Wednesday, June 26, 2013

Who Will Forgive Me When I Fail?




I once heard our culture described as a place where "everything is permitted, and nothing is forgiven." There is much truth in that assessment. I think this is one of the reasons why so many people are anxiously trying these days to change moral norms so as to accommodate actions that humanity's moral conscience has always rejected in the past.

Deep down, people don't believe in forgiveness. They may talk about it, but in their hearts they don't really think its possible.

I can understand why people feel that way. Sometimes I feel that way myself. If I see "myself" as consisting in an autonomous project of self-definition, a project that I carry out alone, I will run into my own limitations everywhere. I will always fall short. And if I am truly alone, what can I do when I fail, other than condemn myself and suffer the condemnation of others?

When we find ourselves in this situation, we think that perhaps "society" can rescue us.

Thus we try to bend the moral norms, so that we can define our failures as success, and demand that others do the same. This can only be brought about by a refusal to look at reality, and by doing violence to ourselves and others. This violence, in turn, must be justified and redefined. We are afraid to be alone with the horror of what we have made of ourselves.

But perhaps our culture may begin to notice that redefining the standards of what it means to be human, among other things, doesn't work. We still bump into our own limitations, everywhere. We have seen that we can't follow with total coherence the meaning that is inherent to our humanity (and we're afraid to admit it). So we try to change that meaning, and to reshape society so that it supports what we think is a more attainable idea of human dignity. In the process, however, we have to establish a whole set of new rules. And, as it turns out, we're no good at keeping these rules either. We feel even less coherent, and even more alienated than ever, and we don't know where to turn.

We who claim to be "free" are in fact a society obsessed with guilt, terrified of failure, and full of self-loathing. We have succeeded in manipulating our understanding of humanity and creating our own rules. But when we look at our personal and social lives, everything is more messed up than it was before! So, we flee into addictions in a desperate effort to distract ourselves. Or we try to use will power to suppress our inner pain, to plug up all the real human anguish and longing that keeps spilling through the cracks and into our awareness. 

To put it simply: we are not happy.

We experience ourselves as failures, sooner or later.

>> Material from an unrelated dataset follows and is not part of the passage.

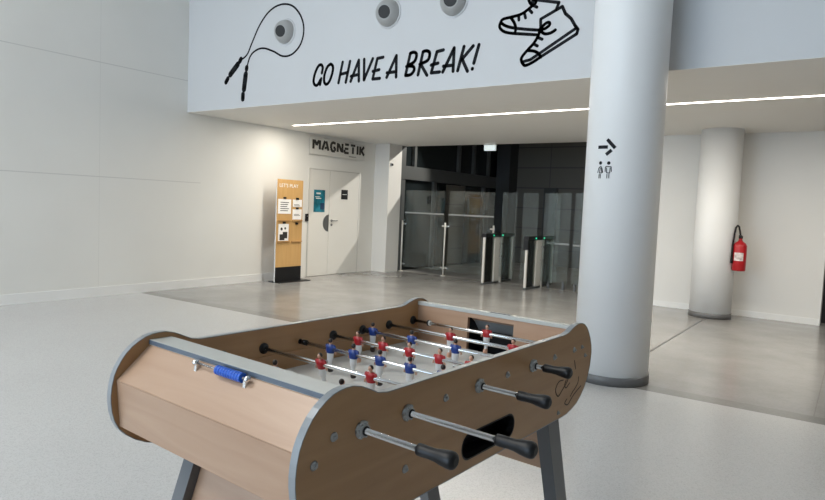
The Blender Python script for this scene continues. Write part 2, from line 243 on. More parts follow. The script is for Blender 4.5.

We condemn ourselves by our own rules, and we can't imagine the possibility of forgiveness because each of us feels more alone than ever with the confusion of who we are and the mess of what we have chosen to do. More alone than ever....

But what if I am not "alone"?

What if the core of my person consists in "belonging-to-Another"? What if my real life is in fact a relationship with the Source of all meaning and goodness? And what if I begin to realize that my very be-ing in this moment is the result of the fact that I am being loved by the One who is Infinite Love?

If this is true, then I am "good" and my humanity is a gift. A precious gift. I am precious to Someone. And when I fail, I can seek forgiveness. I can hope that the One who is Good will make me good. This hope is written on my heart, and I do not need to suffocate it. There is forgiveness.

1 comment:

Brian Gill said...

Thoughtful: and something to think about.